>> START Data segment
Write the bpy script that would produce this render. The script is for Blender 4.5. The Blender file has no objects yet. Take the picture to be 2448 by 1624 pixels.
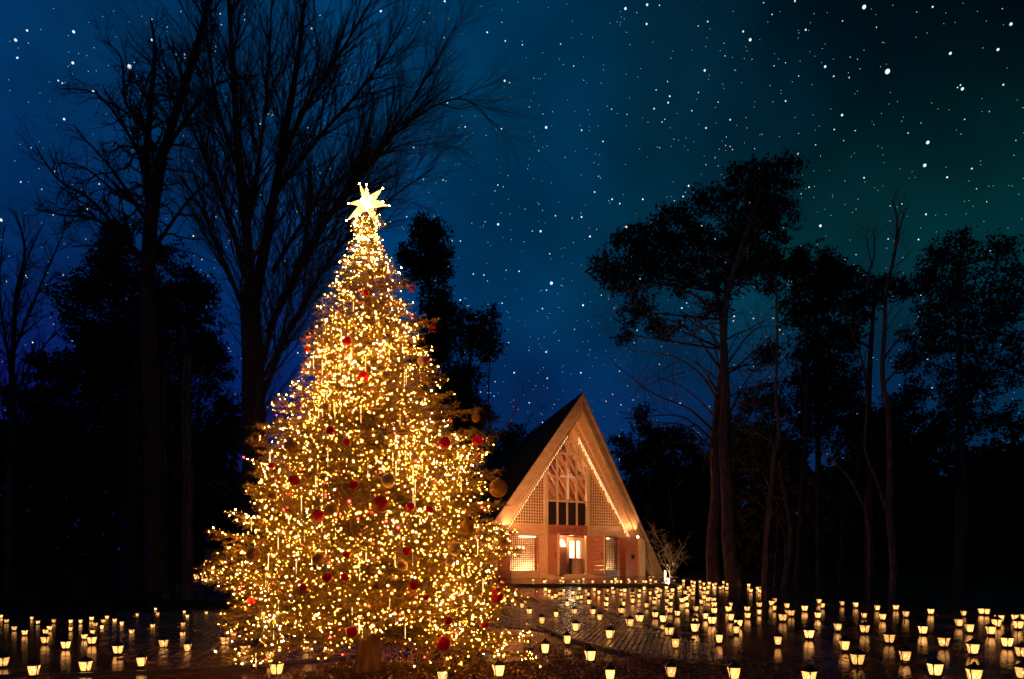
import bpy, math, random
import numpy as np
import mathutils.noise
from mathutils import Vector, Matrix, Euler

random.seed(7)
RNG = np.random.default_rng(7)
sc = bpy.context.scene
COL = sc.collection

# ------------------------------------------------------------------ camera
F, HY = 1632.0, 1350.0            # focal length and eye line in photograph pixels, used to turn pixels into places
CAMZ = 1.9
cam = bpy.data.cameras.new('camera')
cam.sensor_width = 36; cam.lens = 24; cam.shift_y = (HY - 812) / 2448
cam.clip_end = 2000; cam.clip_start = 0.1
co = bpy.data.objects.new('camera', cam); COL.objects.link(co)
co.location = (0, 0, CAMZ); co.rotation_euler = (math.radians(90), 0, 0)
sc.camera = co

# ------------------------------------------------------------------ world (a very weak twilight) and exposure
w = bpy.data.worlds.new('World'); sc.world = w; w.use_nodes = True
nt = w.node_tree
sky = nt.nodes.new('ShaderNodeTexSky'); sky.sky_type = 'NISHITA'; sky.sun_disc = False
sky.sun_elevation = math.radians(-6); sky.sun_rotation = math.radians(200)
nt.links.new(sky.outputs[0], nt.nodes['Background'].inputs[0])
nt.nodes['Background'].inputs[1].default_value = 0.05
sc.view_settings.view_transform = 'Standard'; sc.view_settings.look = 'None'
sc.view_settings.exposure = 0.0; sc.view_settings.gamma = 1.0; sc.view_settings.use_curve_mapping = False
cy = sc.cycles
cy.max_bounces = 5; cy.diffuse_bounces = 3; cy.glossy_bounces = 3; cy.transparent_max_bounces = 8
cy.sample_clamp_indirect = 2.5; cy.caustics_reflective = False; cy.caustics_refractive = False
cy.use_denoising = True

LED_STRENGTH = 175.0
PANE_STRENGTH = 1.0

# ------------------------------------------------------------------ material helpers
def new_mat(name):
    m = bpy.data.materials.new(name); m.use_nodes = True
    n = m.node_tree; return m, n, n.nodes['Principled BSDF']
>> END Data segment
*Problem*
Repeat, exactly and in full, each line from the start of the data to the line that contains "sc.camera = co". Pictures do not go in.

*The answer*
Write the bpy script that would produce this render. The script is for Blender 4.5. The Blender file has no objects yet. Take the picture to be 2448 by 1624 pixels.
import bpy, math, random
import numpy as np
import mathutils.noise
from mathutils import Vector, Matrix, Euler

random.seed(7)
RNG = np.random.default_rng(7)
sc = bpy.context.scene
COL = sc.collection

# ------------------------------------------------------------------ camera
F, HY = 1632.0, 1350.0            # focal length and eye line in photograph pixels, used to turn pixels into places
CAMZ = 1.9
cam = bpy.data.cameras.new('camera')
cam.sensor_width = 36; cam.lens = 24; cam.shift_y = (HY - 812) / 2448
cam.clip_end = 2000; cam.clip_start = 0.1
co = bpy.data.objects.new('camera', cam); COL.objects.link(co)
co.location = (0, 0, CAMZ); co.rotation_euler = (math.radians(90), 0, 0)
sc.camera = co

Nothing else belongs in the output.